> [Exercise instructions]:
Copy verbatim the material from its first line to the line that holds "return R, out", including that line.

— start —

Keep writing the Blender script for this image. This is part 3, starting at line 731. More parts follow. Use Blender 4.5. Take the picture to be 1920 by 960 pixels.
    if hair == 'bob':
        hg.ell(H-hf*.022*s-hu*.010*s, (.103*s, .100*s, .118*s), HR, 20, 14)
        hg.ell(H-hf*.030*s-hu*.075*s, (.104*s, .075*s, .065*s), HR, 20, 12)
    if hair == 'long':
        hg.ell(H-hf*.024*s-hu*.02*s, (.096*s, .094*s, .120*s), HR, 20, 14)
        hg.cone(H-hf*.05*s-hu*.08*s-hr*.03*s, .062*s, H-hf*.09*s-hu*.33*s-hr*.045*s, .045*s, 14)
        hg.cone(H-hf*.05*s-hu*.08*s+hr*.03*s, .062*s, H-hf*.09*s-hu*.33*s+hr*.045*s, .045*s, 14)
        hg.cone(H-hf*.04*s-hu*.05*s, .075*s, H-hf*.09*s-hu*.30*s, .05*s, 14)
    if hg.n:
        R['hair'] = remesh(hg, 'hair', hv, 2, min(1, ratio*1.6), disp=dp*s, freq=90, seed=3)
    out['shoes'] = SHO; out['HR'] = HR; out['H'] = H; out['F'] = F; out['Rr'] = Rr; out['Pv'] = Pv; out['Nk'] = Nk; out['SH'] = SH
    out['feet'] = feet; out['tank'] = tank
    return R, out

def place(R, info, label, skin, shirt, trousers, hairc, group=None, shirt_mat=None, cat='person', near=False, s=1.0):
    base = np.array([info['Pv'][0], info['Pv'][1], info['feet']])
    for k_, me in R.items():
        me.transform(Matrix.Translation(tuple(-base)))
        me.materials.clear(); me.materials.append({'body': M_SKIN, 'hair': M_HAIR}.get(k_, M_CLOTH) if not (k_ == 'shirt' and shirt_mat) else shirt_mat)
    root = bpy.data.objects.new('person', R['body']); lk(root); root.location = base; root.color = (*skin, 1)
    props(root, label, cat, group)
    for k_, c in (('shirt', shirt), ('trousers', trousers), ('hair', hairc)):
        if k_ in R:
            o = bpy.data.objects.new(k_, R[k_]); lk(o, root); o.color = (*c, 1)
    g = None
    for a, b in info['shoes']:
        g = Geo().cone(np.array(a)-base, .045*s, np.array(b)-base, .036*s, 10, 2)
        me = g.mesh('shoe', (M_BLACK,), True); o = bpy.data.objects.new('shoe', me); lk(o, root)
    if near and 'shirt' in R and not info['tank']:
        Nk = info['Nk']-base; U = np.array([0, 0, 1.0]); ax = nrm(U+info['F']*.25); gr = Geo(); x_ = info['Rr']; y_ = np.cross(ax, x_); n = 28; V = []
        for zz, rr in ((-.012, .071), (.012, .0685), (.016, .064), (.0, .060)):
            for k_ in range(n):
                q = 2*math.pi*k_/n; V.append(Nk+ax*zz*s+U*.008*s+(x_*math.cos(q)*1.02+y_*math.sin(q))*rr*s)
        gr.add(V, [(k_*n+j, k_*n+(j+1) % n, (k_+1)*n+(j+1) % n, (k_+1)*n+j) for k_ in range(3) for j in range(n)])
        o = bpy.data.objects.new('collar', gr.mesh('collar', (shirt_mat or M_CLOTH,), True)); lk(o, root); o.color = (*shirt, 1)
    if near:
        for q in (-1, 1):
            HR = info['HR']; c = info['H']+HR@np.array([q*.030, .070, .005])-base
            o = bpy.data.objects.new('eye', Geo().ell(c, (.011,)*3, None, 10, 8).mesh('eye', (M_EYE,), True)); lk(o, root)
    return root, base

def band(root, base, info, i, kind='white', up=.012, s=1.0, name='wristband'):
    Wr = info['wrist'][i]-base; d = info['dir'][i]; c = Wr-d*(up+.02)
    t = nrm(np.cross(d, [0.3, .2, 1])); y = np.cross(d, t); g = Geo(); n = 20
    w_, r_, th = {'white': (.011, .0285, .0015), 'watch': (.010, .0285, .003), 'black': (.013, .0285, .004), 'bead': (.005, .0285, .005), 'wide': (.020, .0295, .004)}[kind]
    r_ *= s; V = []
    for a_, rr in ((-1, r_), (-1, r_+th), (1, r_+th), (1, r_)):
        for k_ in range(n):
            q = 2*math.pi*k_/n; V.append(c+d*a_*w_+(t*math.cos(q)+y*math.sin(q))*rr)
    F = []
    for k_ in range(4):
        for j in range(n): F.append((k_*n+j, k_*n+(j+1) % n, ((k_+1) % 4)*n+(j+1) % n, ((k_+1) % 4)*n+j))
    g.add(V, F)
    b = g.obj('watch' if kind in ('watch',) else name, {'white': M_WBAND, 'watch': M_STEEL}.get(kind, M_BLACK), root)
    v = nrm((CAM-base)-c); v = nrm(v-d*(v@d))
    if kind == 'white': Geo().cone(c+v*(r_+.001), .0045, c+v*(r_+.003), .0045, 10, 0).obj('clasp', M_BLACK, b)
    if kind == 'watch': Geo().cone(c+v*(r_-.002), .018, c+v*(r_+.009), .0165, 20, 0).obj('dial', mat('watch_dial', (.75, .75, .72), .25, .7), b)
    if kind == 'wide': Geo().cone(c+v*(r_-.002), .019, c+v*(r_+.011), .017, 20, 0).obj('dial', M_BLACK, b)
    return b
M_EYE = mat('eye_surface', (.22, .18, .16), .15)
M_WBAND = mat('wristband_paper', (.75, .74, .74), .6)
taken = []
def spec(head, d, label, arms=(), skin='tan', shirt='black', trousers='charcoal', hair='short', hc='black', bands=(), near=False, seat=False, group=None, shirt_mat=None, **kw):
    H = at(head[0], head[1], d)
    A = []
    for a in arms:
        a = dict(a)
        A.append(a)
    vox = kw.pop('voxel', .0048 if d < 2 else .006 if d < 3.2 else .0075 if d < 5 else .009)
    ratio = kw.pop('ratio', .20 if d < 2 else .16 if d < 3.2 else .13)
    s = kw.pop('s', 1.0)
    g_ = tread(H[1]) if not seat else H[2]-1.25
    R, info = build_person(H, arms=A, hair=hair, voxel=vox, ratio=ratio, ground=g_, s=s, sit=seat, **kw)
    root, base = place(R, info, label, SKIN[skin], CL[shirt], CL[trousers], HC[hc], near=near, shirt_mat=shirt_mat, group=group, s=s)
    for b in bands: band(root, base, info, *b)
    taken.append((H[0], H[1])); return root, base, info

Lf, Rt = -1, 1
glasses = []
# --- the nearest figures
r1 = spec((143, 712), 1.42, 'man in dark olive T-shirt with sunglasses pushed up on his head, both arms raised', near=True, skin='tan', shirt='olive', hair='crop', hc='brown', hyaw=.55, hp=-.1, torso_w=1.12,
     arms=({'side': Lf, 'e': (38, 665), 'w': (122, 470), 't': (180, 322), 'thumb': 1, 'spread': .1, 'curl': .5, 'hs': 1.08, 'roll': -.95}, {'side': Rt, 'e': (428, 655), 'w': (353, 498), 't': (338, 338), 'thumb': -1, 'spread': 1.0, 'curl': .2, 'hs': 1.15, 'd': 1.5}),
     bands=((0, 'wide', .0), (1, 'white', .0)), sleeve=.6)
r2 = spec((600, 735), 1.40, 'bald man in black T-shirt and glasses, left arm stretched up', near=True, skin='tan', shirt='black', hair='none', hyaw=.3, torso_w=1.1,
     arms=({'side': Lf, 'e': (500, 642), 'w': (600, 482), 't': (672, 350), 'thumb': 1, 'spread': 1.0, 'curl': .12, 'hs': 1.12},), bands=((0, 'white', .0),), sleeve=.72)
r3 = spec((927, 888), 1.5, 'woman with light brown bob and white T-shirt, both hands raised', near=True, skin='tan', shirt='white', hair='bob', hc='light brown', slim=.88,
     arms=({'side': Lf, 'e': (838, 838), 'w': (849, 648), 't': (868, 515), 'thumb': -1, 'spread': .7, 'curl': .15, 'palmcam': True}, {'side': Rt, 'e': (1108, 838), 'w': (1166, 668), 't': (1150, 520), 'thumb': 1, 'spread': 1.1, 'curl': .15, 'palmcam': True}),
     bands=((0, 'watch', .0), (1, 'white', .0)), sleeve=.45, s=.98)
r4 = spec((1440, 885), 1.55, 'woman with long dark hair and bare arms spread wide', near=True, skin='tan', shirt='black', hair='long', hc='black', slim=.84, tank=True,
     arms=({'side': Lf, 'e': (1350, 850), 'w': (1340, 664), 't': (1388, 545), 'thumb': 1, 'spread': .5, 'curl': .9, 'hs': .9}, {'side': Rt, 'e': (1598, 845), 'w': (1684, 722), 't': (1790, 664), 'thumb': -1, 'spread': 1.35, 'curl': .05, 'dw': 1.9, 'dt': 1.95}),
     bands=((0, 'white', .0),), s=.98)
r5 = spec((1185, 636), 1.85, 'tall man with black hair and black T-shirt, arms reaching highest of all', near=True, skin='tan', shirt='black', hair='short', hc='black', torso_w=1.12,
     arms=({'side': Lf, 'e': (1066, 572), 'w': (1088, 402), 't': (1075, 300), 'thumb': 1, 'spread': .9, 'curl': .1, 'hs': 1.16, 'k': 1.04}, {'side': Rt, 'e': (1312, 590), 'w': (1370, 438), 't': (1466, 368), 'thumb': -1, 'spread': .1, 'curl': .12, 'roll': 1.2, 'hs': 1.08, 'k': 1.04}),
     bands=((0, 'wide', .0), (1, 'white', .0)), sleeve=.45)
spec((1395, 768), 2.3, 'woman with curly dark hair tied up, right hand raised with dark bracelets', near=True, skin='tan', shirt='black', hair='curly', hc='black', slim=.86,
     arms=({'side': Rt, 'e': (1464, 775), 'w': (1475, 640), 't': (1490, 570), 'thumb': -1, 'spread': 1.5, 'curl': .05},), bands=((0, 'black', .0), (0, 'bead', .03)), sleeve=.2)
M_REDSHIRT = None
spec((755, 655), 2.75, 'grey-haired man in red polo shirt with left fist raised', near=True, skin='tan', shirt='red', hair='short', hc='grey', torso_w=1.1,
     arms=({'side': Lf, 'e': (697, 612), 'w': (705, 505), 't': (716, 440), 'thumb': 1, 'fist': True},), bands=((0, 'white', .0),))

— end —

> [Solution to this task]:
Keep writing the Blender script for this image. This is part 3, starting at line 731. More parts follow. Use Blender 4.5. Take the picture to be 1920 by 960 pixels.
    if hair == 'bob':
        hg.ell(H-hf*.022*s-hu*.010*s, (.103*s, .100*s, .118*s), HR, 20, 14)
        hg.ell(H-hf*.030*s-hu*.075*s, (.104*s, .075*s, .065*s), HR, 20, 12)
    if hair == 'long':
        hg.ell(H-hf*.024*s-hu*.02*s, (.096*s, .094*s, .120*s), HR, 20, 14)
        hg.cone(H-hf*.05*s-hu*.08*s-hr*.03*s, .062*s, H-hf*.09*s-hu*.33*s-hr*.045*s, .045*s, 14)
        hg.cone(H-hf*.05*s-hu*.08*s+hr*.03*s, .062*s, H-hf*.09*s-hu*.33*s+hr*.045*s, .045*s, 14)
        hg.cone(H-hf*.04*s-hu*.05*s, .075*s, H-hf*.09*s-hu*.30*s, .05*s, 14)
    if hg.n:
        R['hair'] = remesh(hg, 'hair', hv, 2, min(1, ratio*1.6), disp=dp*s, freq=90, seed=3)
    out['shoes'] = SHO; out['HR'] = HR; out['H'] = H; out['F'] = F; out['Rr'] = Rr; out['Pv'] = Pv; out['Nk'] = Nk; out['SH'] = SH
    out['feet'] = feet; out['tank'] = tank
    return R, out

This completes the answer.